BEGIN Source material

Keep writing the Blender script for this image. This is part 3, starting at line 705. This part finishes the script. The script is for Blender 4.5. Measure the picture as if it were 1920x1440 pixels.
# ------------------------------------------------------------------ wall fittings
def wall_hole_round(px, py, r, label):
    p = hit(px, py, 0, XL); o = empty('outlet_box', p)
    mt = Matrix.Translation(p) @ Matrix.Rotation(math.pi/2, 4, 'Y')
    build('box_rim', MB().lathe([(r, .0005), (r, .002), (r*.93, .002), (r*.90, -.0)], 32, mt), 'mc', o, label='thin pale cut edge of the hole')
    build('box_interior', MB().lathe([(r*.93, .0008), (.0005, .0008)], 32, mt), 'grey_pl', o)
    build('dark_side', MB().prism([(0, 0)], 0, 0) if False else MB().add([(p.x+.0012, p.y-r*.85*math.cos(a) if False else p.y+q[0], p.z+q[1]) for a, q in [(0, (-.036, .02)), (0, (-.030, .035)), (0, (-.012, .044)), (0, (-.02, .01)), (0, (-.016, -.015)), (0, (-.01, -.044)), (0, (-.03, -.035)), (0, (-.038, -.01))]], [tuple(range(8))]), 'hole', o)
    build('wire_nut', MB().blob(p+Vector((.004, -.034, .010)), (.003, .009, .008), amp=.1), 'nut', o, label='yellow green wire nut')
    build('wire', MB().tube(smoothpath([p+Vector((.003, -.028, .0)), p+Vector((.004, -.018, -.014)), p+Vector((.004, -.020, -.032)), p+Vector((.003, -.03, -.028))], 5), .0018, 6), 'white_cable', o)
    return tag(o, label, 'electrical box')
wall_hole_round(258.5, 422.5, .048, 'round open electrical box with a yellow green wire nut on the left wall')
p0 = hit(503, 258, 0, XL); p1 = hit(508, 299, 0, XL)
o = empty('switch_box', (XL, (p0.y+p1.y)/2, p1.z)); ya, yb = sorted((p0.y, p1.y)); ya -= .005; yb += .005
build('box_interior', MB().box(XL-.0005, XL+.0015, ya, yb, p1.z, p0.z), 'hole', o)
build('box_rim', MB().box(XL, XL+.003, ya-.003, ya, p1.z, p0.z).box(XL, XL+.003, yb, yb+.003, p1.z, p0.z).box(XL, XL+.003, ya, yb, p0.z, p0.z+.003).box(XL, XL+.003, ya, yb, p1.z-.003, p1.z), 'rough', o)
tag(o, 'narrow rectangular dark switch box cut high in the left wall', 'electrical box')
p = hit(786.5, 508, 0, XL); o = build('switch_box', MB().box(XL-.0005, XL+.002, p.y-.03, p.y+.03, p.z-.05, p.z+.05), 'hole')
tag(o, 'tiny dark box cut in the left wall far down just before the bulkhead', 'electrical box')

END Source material

#### Aim of the exercise:
Could you quote the material above in full, exactly as it stands?

#### Response to this task:
Keep writing the Blender script for this image. This is part 3, starting at line 705. This part finishes the script. The script is for Blender 4.5. Measure the picture as if it were 1920x1440 pixels.
# ------------------------------------------------------------------ wall fittings
def wall_hole_round(px, py, r, label):
    p = hit(px, py, 0, XL); o = empty('outlet_box', p)
    mt = Matrix.Translation(p) @ Matrix.Rotation(math.pi/2, 4, 'Y')
    build('box_rim', MB().lathe([(r, .0005), (r, .002), (r*.93, .002), (r*.90, -.0)], 32, mt), 'mc', o, label='thin pale cut edge of the hole')
    build('box_interior', MB().lathe([(r*.93, .0008), (.0005, .0008)], 32, mt), 'grey_pl', o)
    build('dark_side', MB().prism([(0, 0)], 0, 0) if False else MB().add([(p.x+.0012, p.y-r*.85*math.cos(a) if False else p.y+q[0], p.z+q[1]) for a, q in [(0, (-.036, .02)), (0, (-.030, .035)), (0, (-.012, .044)), (0, (-.02, .01)), (0, (-.016, -.015)), (0, (-.01, -.044)), (0, (-.03, -.035)), (0, (-.038, -.01))]], [tuple(range(8))]), 'hole', o)
    build('wire_nut', MB().blob(p+Vector((.004, -.034, .010)), (.003, .009, .008), amp=.1), 'nut', o, label='yellow green wire nut')
    build('wire', MB().tube(smoothpath([p+Vector((.003, -.028, .0)), p+Vector((.004, -.018, -.014)), p+Vector((.004, -.020, -.032)), p+Vector((.003, -.03, -.028))], 5), .0018, 6), 'white_cable', o)
    return tag(o, label, 'electrical box')
wall_hole_round(258.5, 422.5, .048, 'round open electrical box with a yellow green wire nut on the left wall')
p0 = hit(503, 258, 0, XL); p1 = hit(508, 299, 0, XL)
o = empty('switch_box', (XL, (p0.y+p1.y)/2, p1.z)); ya, yb = sorted((p0.y, p1.y)); ya -= .005; yb += .005
build('box_interior', MB().box(XL-.0005, XL+.0015, ya, yb, p1.z, p0.z), 'hole', o)
build('box_rim', MB().box(XL, XL+.003, ya-.003, ya, p1.z, p0.z).box(XL, XL+.003, yb, yb+.003, p1.z, p0.z).box(XL, XL+.003, ya, yb, p0.z, p0.z+.003).box(XL, XL+.003, ya, yb, p1.z-.003, p1.z), 'rough', o)
tag(o, 'narrow rectangular dark switch box cut high in the left wall', 'electrical box')
p = hit(786.5, 508, 0, XL); o = build('switch_box', MB().box(XL-.0005, XL+.002, p.y-.03, p.y+.03, p.z-.05, p.z+.05), 'hole')
tag(o, 'tiny dark box cut in the left wall far down just before the bulkhead', 'electrical box')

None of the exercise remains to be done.